Enclosure, Kildimo, Co. Limerick
Co. Limerick |
Enclosures
Some entries in Ireland's Sites and Monuments Record are remarkable for what they no longer contain.
The enclosure recorded near Kildimo in County Limerick is a case in point: a site that survives in the archive but not in the field, a monument that exists now only as a shape on an old map and a note about its disappearance.
When surveyed and depicted on a 1923 map, the site appeared as a sub-oval enclosure, roughly 20 metres east to west and 30 metres north to south, sitting in a natural hollow at the base of a west-facing slope. Enclosures of this general type are common across the Irish countryside, many of them the remains of early medieval ringforts, which were enclosed farmsteads typically defined by an earthen bank and ditch and used as the basic unit of rural settlement for several centuries. Whether this particular example was of that character or something else entirely is now impossible to say. When the site was formally inspected, no trace of the monument was evident on the ground. The landowner, when consulted, reported that the enclosure had been removed during the 1930s, a decade when agricultural improvement schemes and the practical demands of farming led to the clearance of a considerable number of such earthworks across Ireland.

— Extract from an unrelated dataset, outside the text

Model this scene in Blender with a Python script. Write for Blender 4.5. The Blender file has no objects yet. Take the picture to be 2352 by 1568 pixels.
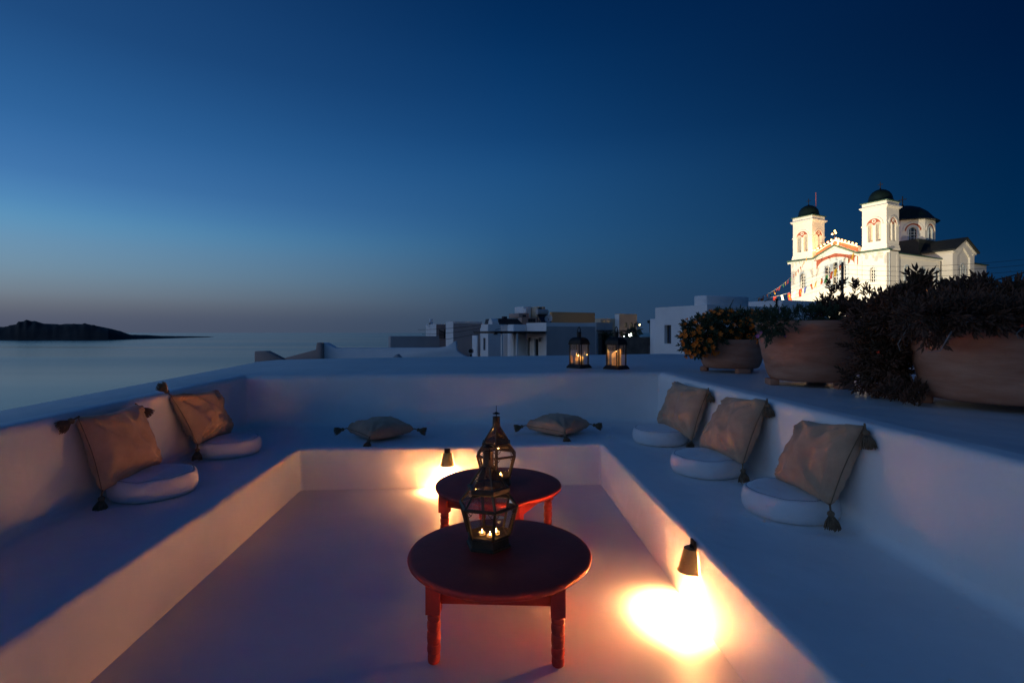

The record was compiled by Denis Power and uploaded in August 2011.
For anyone making their way to this part of County Limerick, there is, frankly, little to see. The pasture land at the base of the slope holds no visible trace of what was once recorded there. The value of coming, if there is one, lies in the exercise itself: standing in a field that the map says should contain something, and finding instead only grass. The hollow in the landscape that originally drew or sheltered the enclosure may still be faintly legible in the topography, though that requires some imagination and a quiet afternoon.